Recuerdos: Katatura

Debían de ser las dos y media o las tres de la tarde y sobre Windhoek se abatía el bochorno de una tormenta caliginosa, densa y oscura, que apenas dejaría cuatro gotas.

Nos apresuramos a cargar las maletas en el coche recién alquilado, pues suspirábamos por emprender viaje hacia Swakopmund; pero antes queríamos despedirnos de los Paulsen.

Habíamos quedado en pasar por su casa a las cuatro de la tarde, así que aún disponíamos de un rato y mi compañero de viaje insistió en dedicarlo a visitar el township de Katatura.

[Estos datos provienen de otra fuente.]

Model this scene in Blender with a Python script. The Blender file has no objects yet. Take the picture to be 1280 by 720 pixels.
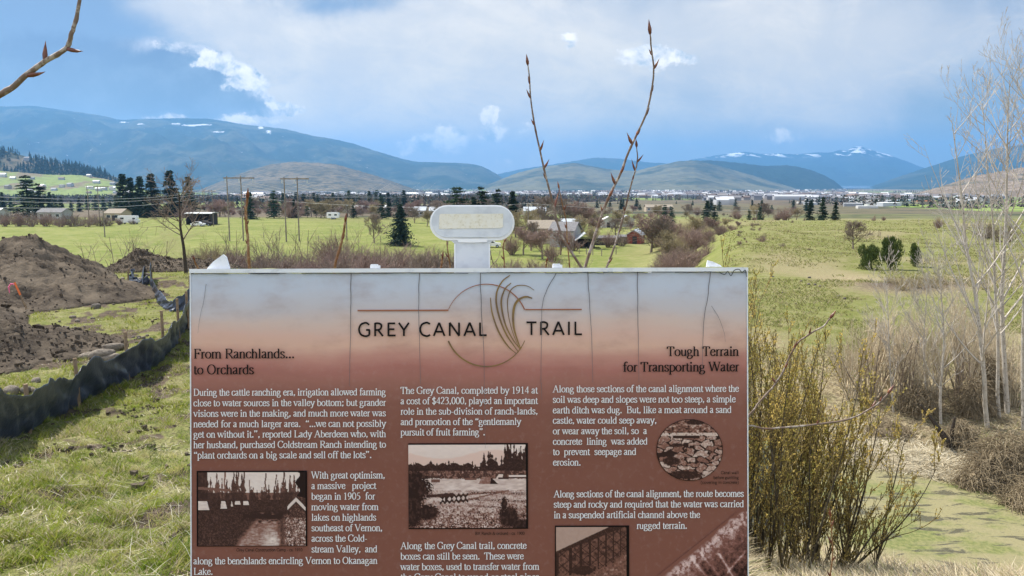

Como todas las barriadas que, consignadas exclusivamente para la población negra, proporcionaban mano de obra barata a la localidad en cuyos aledaños se ubicaban, Katatura estaba en aquella época segregacionista a varios kilómetros de Windhoek y, en mi memoria, era invisible desde el centro de la pequeña ciudad. Tampoco aparecía en el mapa de carreteras.

Además, solo había un acceso a la barriada, que terminaba encerrada en sí misma por una vía circundante; este diseño urbanístico, propio del apartheid, convertía a los townships en arrabales aislados, fáciles de controlar por las fuerzas de seguridad.

Recuerdo que, ya desde la carretera, me desazonó el aspecto desatendido del lugar: las calles sin asfaltar, en las que no se distinguía la calzada del arcén; las casas de adobe sin pintar, sin encalar y con deslustradas techumbres de chapa ondulada; ni un árbol, ni una farola, ni una papelera…

Al virar hacia lo que suponíamos era el centro, nos llamó la atención un complejo de ladrillo rojo que destacaba entre las casas circundantes por su altura, de varios pisos; por su tamaño, equivalente al de toda una manzana, y por su estructura.

Mientras bordeábamos el alto muro que lo cercaba, comenzamos a distinguir una serie de edificios rectangulares de varias plantas erigidos en paralelo. De un viandante muy parco en palabras conseguimos averiguar, a pesar de su reticencia, que se trataba de un hostel u hospedaje para hombres ovambo.

Cuando doblábamos la esquina nos encontramos ante una gran verja, tras la que una pendiente daba paso en su fondo a la entrada del recinto. Varios hombres uniformados departían con un par de paisanos.

A petición de mi compañero de viaje, intenté —sin éxito— hacer una fotografía. No bien hube disparado, se desató el caos; mi compañero de viaje me apremiaba: «¡Esconde la cámara!, ¡esconde la cámara!» al tiempo que el coche quedaba rodeado por media docena de jóvenes con el dedo en el gatillo de sus armas largas.

Al susto inicial siguieron incomprensiblemente varias horas en el puesto de policía, del que nos dejaron marchar sin explicación alguna.